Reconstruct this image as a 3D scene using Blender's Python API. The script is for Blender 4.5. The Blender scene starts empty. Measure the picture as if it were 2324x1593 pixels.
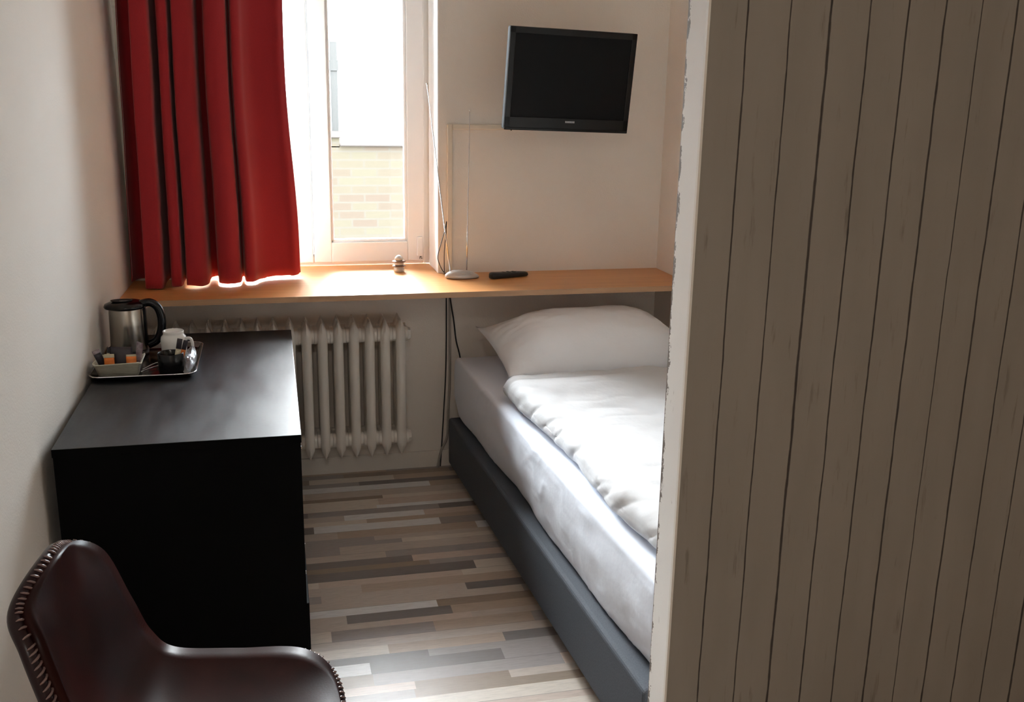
import bpy, math, random
from mathutils import Vector, Matrix, noise
random.seed(7)
SC = bpy.context.scene
COL = SC.collection
PI = math.pi

# ------------------------------------------------------------------ camera
CAM_H = 1.60
F_PX, YAW, PITCH, ROLL = 2242.8, 0.2390184, 0.2553036, 0.017853
cy, sy, cp, sp = math.cos(YAW), math.sin(YAW), math.cos(PITCH), math.sin(PITCH)
fw = Vector((sy*cp, cy*cp, -sp)); rt = Vector((cy, -sy, 0)); up = rt.cross(fw)
c_, s_ = math.cos(ROLL), math.sin(ROLL)
r2, u2 = c_*rt + s_*up, -s_*rt + c_*up
cam = bpy.data.cameras.new('camera'); co = bpy.data.objects.new('camera', cam); COL.objects.link(co)
cam.sensor_width = 36; cam.sensor_fit = 'HORIZONTAL'; cam.lens = F_PX/2324*36
cam.clip_start = 0.02; cam.clip_end = 200
M = Matrix((r2, u2, -fw)).transposed().to_4x4(); M.translation = Vector((0, 0, CAM_H))
co.matrix_world = M
SC.camera = co
# ------------------------------------------------------------------ light
SC.view_settings.view_transform = 'Standard'; SC.view_settings.look = 'None'
SC.view_settings.gamma = 1; SC.view_settings.use_curve_mapping = False
SC.view_settings.exposure = 0.32
SKY = 43.0; HAZE = 45.0; FILL = 33.0
w = bpy.data.worlds.new('overcast_sky'); SC.world = w; w.use_nodes = True
bg = w.node_tree.nodes['Background']; bg.inputs[1].default_value = SKY
# overcast sky: about three times brighter overhead than at the horizon
_n = w.node_tree.nodes; _l = w.node_tree.links
_tc = _n.new('ShaderNodeTexCoord'); _sx = _n.new('ShaderNodeSeparateXYZ'); _l.new(_tc.outputs['Generated'], _sx.inputs[0])
_cr = _n.new('ShaderNodeValToRGB'); _l.new(_sx.outputs[2], _cr.inputs[0])
_cr.color_ramp.elements[0].color = (.285, .325, .355, 1); _cr.color_ramp.elements[1].color = (.84, .95, 1.03, 1); _cr.color_ramp.elements[1].position = .8
_l.new(_cr.outputs[0], bg.inputs[0])
sun = bpy.data.lights.new('hazy_sun', 'SUN'); sun.energy = HAZE; sun.angle = math.radians(50); sun.color = (.98, .99, 1)
suo = bpy.data.objects.new('hazy_sun', sun); COL.objects.link(suo)
suo.rotation_euler = Vector((.09, -.80, -.59)).to_track_quat('-Z', 'Y').to_euler()
pl = bpy.data.lights.new('window_portal', 'AREA'); pl.shape = 'RECTANGLE'; pl.size = 1.1; pl.size_y = 1.55
pl.cycles.is_portal = True
po = bpy.data.objects.new('window_portal', pl); COL.objects.link(po)
po.location = (0.17, 4.42, 1.63); po.rotation_euler = (-PI/2, 0, 0)
SC.cycles.max_bounces = 14; SC.cycles.diffuse_bounces = 9; SC.cycles.transparent_max_bounces = 12
SC.cycles.sample_clamp_indirect = 8; SC.cycles.use_denoising = True
SC.cycles.caustics_reflective = False; SC.cycles.caustics_refractive = False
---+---
- _What needs to be done_:
Pictures are excluded; extract exactly the lines from the start of the data through the line that holds "PI = math.pi", both ends included.

- _Response to this exercise_:
Reconstruct this image as a 3D scene using Blender's Python API. The script is for Blender 4.5. The Blender scene starts empty. Measure the picture as if it were 2324x1593 pixels.
import bpy, math, random
from mathutils import Vector, Matrix, noise
random.seed(7)
SC = bpy.context.scene
COL = SC.collection
PI = math.pi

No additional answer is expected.